Une brebis perd son latin, elle simule la tremblante du mouton jusqu’à ce qu’on lui rende. On n’abat pas le troupeau. Pourtant, certains feraient volontiers un méchoui.
C’est fou ce qu’on perd comme brebis depuis quarante ans. On avait pris l’habitude des bergeries pleines, à cause du brebis boom, on se lamente sur les bergeries vides. On invente des parcours catéchétiques compliqués, d’autres plus mièvres, on confie le cheptel restant à des chiens de hasard, ils ont peur des loups, quand ceux-ci surviennent, ils s’enfuient. Qui a réintroduit les loups dans l’Église ?
Pour se rapprocher de leurs ouailles, les bergers se déguisent en moutons, quitte à friser le ridicule, certaines brebis se bombardent pasteurs, on ne sait plus à qui confier les agneaux.
Ou alors, les brebis font le procès des bergers, sans fin, sans délicatesse, elles montrent les dents dès qu’un mot a été prononcé de travers. Les brebis perdent à leur tour leur pasteur. Tout le monde perd tout le monde. On appelle ça la fatalité. Mais c’est surtout de la négligence. On réclame celui qu’on a brocardé, on chasse celui qu’on avait fait revenir. Les brebis se prennent pour des consommateurs, les bergers pour des publicitaires. La pastorale tient en un spot, les prés d’herbe grasse qu’on nous avait promis, sont des sacristies vides. On n’a pas assez soutenu nos bergers, on ne les a pas aimés, on ne leur a pas dit qu’on les aimait tels qu’ils étaient, avec des défauts qui nous les rendaient proches. Quand les brebis idéalisent leur berger, elles finissent déçues. Quand les bergers sont à genoux devant leur troupeau, il finit par se prendre au sérieux, il s’autonomise.

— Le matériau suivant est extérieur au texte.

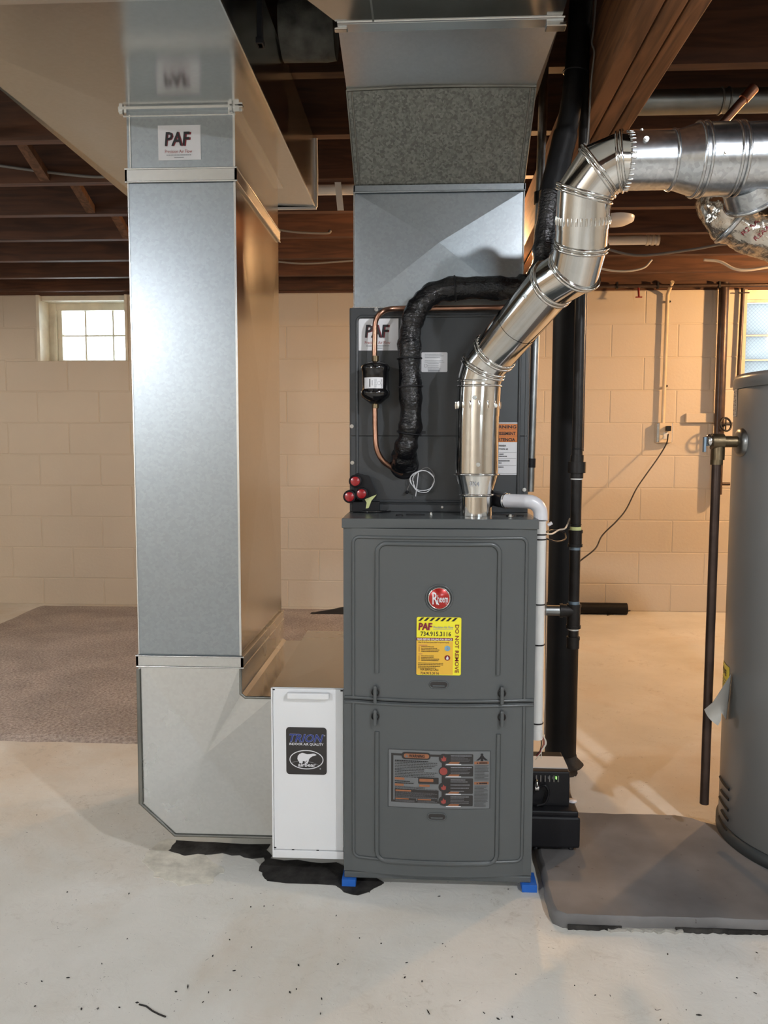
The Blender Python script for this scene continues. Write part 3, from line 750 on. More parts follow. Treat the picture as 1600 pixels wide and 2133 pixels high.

Il brode, il invente, il se disperse.
Là-bas se trouve le vrai berger, nous le savons et aussi qu’on ne peut y aller seul. Il nous attend, nous appelle et nous conduit. Pour entendre sa voix il faut accepter de se sentir perdu. Se laisser guider.
Il ne nous perdra pas. Aucune de nos côtelettes ne fera défaut si nous nous en remettons entièrement à Lui. Il n’est pas subventionné, pas astreint aux trente-cinq heures, pas tenté par la publicité. Il nous connaît, tels que nous sommes et c’est ainsi qu’Il nous aime.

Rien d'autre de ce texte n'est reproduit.